Quello colpito domenica 9 ottobre da un’operazione ucraina (non è ancora chiaro se da missili, o tramite un’incursione delle forze speciali, o più probabilmente tramite un barchino drone esplosivo), è uno dei monumenti simbolici del puntinismo. Collegamento tra mainland russo e Crimea, serviva a sottolineare con grandiosità (è il più lungo ponte d’Europa) la volontà ferrea con cui Putin conduceva i propri interessi e con cui superava la storia — quel ponte era un progetto che Mosca ipotizzava dal 1904.

Sfregiarlo, con le immagini delle fiamme e della carreggiata a rotaie sfondata e piombata nell’imbocco del Mar d’Azov, significa sfregiare l’immagine di Putin. Che tutto può adesso fuorché farsi vedere perdente, anche perché faticherebbe a sostenere un’ulteriore perdita di immagine. Né dai suoi cittadini (che soffrono il peso della guerra e fiutano le preoccupazioni della sconfitta), né dai suoi partner internazionali (che non vogliono di certo avere a che fare con un perdente; un debole sì, perché conviene, ma un perdente no).

L’attacco a Kiev, Dnipro e Zaporizhzhia, è una conseguenza attesa e per certi versi annunciata. L’intelligence militare ucraina, il GUR, ha fatto sapere di aver avuto informazioni sulle volontà russe di colpire Kiev già a inizio mese.

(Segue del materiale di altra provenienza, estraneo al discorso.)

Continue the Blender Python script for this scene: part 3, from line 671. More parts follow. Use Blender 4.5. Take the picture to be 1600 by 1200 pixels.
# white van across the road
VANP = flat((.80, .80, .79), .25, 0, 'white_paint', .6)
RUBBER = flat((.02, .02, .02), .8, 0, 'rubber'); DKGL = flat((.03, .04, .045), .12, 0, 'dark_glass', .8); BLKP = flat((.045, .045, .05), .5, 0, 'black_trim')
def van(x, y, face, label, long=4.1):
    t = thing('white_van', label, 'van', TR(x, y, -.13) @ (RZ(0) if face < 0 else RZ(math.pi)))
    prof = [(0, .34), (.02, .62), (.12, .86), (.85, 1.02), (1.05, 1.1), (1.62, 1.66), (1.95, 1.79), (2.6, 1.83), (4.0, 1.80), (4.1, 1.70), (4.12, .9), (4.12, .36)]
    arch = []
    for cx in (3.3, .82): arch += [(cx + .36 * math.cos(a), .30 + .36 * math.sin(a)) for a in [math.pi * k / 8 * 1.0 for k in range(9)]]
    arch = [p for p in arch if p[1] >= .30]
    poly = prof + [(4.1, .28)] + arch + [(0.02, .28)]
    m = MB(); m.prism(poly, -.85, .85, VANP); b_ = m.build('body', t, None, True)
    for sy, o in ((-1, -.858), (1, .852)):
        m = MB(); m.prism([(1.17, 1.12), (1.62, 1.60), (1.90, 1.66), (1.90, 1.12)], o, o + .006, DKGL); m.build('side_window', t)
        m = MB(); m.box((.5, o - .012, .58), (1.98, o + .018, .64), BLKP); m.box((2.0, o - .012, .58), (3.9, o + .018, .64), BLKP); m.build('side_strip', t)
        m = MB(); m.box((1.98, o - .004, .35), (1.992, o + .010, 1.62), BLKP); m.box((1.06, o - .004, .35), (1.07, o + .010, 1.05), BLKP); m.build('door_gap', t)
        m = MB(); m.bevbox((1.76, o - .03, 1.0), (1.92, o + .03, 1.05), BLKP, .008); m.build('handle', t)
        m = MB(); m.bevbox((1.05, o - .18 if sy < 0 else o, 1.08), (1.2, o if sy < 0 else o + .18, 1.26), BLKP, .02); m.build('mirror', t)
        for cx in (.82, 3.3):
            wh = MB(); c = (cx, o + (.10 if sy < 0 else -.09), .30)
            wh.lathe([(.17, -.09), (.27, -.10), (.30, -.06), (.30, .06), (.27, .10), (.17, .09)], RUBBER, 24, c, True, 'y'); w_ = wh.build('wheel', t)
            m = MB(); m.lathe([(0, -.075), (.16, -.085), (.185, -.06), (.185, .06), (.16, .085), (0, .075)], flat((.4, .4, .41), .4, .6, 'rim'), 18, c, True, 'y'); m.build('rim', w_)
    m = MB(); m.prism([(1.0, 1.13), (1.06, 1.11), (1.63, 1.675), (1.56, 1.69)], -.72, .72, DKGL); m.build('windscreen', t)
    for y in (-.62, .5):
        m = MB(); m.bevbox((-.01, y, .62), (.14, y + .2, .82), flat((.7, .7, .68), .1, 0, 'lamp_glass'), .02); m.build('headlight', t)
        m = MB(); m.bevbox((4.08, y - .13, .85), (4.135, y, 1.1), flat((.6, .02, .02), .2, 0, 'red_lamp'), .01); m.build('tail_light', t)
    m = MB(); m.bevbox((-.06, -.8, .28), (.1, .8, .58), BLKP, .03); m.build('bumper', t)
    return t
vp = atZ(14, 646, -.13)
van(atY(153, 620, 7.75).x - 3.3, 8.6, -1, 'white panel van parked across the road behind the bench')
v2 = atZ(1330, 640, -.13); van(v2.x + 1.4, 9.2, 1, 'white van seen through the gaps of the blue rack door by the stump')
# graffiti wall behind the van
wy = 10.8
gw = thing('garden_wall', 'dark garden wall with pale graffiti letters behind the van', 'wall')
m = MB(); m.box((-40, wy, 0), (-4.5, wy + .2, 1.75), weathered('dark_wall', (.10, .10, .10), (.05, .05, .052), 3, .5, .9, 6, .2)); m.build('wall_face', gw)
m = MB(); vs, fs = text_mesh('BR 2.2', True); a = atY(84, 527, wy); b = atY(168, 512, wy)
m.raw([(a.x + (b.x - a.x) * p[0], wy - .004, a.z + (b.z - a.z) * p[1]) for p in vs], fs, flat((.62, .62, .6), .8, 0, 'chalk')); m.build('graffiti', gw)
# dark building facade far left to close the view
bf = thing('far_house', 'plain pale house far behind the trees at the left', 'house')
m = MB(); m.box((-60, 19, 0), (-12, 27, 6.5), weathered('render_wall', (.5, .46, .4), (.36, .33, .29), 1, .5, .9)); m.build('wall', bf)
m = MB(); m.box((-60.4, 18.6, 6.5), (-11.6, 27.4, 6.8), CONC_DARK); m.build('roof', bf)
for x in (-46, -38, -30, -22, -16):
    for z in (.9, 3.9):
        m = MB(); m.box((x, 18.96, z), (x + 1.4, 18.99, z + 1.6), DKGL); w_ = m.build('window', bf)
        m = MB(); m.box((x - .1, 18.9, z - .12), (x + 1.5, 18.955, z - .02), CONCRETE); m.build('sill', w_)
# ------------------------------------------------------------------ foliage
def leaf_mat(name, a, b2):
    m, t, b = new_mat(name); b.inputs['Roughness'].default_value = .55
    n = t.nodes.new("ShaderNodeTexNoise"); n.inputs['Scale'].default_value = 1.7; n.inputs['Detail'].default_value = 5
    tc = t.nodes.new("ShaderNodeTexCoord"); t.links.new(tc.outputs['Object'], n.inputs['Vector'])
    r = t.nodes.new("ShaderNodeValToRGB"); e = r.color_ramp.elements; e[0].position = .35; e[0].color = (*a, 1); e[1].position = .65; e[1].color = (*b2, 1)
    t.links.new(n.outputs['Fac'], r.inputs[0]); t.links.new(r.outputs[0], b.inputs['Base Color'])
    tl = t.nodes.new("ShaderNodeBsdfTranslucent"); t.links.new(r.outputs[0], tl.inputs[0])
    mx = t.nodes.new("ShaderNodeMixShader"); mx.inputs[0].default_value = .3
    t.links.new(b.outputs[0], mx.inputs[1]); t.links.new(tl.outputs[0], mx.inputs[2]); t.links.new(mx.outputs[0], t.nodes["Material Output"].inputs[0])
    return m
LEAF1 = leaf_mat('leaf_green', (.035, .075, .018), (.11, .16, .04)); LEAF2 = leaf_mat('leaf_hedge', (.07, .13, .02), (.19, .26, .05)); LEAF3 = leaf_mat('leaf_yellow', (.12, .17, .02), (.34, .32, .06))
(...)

Dunque la pianificazione potrebbe non essere strettamente collegate solo ai fatti di Kerč, che tuttavia potrebbero essere stati la ragione per cui il piano d’attacco ha ricevuto luce verde — è possibile infatti che i russi avessero già tutto pronto sul come e dove colpire, da usare quando sarebbe servito.

La dottrina russa non giustifica l’uso della bomba atomica di fronte al colpo subito a Kerč, pur per quanto importante sia stato. Ma Putin non poteva farlo passare impunito, e non voleva far passare tempo per scatenare la punizione. Colpire Kiev, e infrastrutture critiche nell’occidente del Paese, erano già state indicate per esempio dal deputato russo Pyotr Tolstoy che proponeva  di attaccare “rifugi governativi” e le “strade dalla Polonia”. Tre missili da crociera lanciati da una nave russa nel Mar Nero hanno viaggiato prossimi allo spazio aereo Moldavo prima di colpire nella regione di Odessa.

Testimonianza di come Mosca non intenda trattare fino a che non ha raggiunto l’obiettivo di stabilizzare le quattro regioni annesse recentemente. Regioni che sono per ora in bilico, con Lugansk e Donetsk che subiscono le controffensive al nord-est e Kherson che subisce a sud (con arretramenti di controllo territoriale russo in contrazione giorno dopo giorno da almeno un paio di settimane) e Zaporizhzhia che di fatto è ancora contesa.

Il presidente russo ha per forza necessità di mostrarsi forte e in grado di andare oltre al colpo subito perché è la narrazione di questa guerra — che ancora il Cremlino chiama operazione speciale — che lo richiede. D’altra parte questi attacchi spietati contro i civili aumentano il desiderio di resistere e combattere tra gli ucraini, e questo può essere utile per la componente della narrazione con cui il Cremlino  riesce a sollevare, soprattutto in Occidente, citriche contro l’Ucraina che non intende trattare un negoziato.

Parlando tra le macerie di uno degli obiettivi colpiti a Kiev, il presidente ucraino, Volodymyr Zelensky, ha detto: “Abbiamo a che fare con i terroristi. Decine di razzi, droni suicidi iraniani. Hanno due obiettivi. Infrastrutture energetiche in tutto il paese. […] L’altro obiettivo sono le persone. Hanno scelto il momento e gli obiettivi per ferire il maggior numero possibile”. Il richiamo ai droni iraniani usati dai russi è anche un messaggio a Israele, che sta entrando in una fase di maggiore attenzione riguardo a ciò che accade in Ucraina. Quei droni, la cui fornitura era stata tempo fa denunciata dall’intelligence statunitense, sono stati usati già da milizie sciite per compiere attacchi simil-terroristici in Medio Oriente.